Thanks, not familiar with QM at all, but it seems to me from glancing through one of the papers that the neural network is used to replace a popular way of representing the wave function which itself is an Ansatz. Not very convincing, but of course, as I said not familiar with the background and so I may be overlooking something.
that's exactly it -- they take an existing form for the ansatz (or the general idea of it, at least), and make it more flexible by replacing pieces with neural networks that have many more parameters, while maintaining constraints required by physics. I think this will become very common in the future.
That maybe true but what I was looking for is a more convincing way of showing that a neural network approximates a function better than other functions, such as say a b-spline. For example, you say that the neural network with many more parameters works better, but what if we had a b-spline with many more nodes.
I don't know anything about anything but I'm willing to bet that the end result is very similar. They're "just" using neural networks as rich approximators.
I'm an author of one of the arXiv papers above. One thing to consider is that the approximative power of a given parametric function is not the only criterium. Being able to optimize that function efficiently is as important. Neural networks excel in this. So the comparison you ask for most likely won't appear, because any other parametric ansatz with tens of thousands (or more) parameters would be impossible to optimize. At the least that's the case in quantum Monte Carlo, the domain of our paper. As for "provable", I also don't think that will appear. All the exact theorems about neural networks are way too abstract to be applicable to practical problems.
> Almost every time a PDE is solved on a computer, it is a variational problem.
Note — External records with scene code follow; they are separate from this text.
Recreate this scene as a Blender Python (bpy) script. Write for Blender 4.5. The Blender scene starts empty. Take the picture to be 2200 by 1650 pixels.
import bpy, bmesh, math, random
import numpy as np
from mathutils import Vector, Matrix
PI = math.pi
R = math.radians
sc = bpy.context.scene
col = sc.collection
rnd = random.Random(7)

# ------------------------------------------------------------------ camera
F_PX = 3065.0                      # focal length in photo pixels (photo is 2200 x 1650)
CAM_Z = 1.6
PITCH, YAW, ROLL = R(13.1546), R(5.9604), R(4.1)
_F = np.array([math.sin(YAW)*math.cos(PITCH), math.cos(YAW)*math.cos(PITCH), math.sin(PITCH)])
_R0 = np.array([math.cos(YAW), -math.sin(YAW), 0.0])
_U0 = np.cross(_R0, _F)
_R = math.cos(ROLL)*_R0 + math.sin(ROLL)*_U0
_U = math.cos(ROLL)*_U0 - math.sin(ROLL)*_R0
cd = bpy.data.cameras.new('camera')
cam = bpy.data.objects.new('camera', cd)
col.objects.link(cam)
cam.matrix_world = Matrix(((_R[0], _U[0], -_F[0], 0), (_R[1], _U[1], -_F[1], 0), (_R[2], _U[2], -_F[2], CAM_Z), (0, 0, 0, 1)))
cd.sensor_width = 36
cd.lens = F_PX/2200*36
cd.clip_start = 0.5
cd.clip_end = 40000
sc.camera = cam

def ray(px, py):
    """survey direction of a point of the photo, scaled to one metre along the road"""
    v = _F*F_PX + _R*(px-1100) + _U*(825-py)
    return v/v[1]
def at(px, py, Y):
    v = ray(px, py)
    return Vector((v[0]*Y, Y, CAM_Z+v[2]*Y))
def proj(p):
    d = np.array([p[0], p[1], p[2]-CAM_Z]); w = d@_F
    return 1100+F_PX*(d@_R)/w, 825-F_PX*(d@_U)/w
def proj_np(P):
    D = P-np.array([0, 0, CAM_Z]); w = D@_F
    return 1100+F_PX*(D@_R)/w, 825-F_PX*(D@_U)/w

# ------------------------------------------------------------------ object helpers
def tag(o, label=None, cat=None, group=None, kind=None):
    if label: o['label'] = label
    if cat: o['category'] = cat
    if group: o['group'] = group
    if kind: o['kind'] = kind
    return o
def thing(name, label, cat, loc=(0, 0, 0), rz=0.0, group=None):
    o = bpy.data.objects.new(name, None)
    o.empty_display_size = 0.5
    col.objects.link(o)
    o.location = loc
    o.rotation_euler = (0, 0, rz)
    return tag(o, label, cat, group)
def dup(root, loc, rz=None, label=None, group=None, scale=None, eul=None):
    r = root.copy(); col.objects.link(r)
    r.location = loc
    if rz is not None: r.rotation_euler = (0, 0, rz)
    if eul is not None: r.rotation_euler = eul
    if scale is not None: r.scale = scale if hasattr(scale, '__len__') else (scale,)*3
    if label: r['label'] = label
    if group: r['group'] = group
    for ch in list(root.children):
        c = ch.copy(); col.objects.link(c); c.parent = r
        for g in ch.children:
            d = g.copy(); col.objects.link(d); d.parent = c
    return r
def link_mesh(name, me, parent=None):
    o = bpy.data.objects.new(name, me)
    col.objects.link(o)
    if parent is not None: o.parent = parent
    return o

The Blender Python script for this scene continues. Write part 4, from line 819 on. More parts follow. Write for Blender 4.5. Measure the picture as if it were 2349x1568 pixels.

Not true. In computational fluid dynamics, variational methods are only one category out of many, and they aren't dominant.

Its usually only finite difference methods that are not variational. But finite difference is dominant in academia, not in industry. And that is changing as well with methods such as the discontinuous Galerkin method. The more popular finite volume method in industry, can also be seen as a variational problem.

Yes, I exaggerated when I said that, but its still mostly variational problems.

> The more popular finite volume method in industry, can also be seen as a variational problem.

By that standard, you could interpret almost any numerical method for PDEs used in academia or industry as variational (aside from some fringe ones). By "variational" I mean methods which are designed in a variational way from the start, not can be merely interpreted variationally.

Well, it helps to see these connections. For example, realising that the lowest order DG method is finite volume lets one think about how to extend well studied finite volume properties to high order DG methods.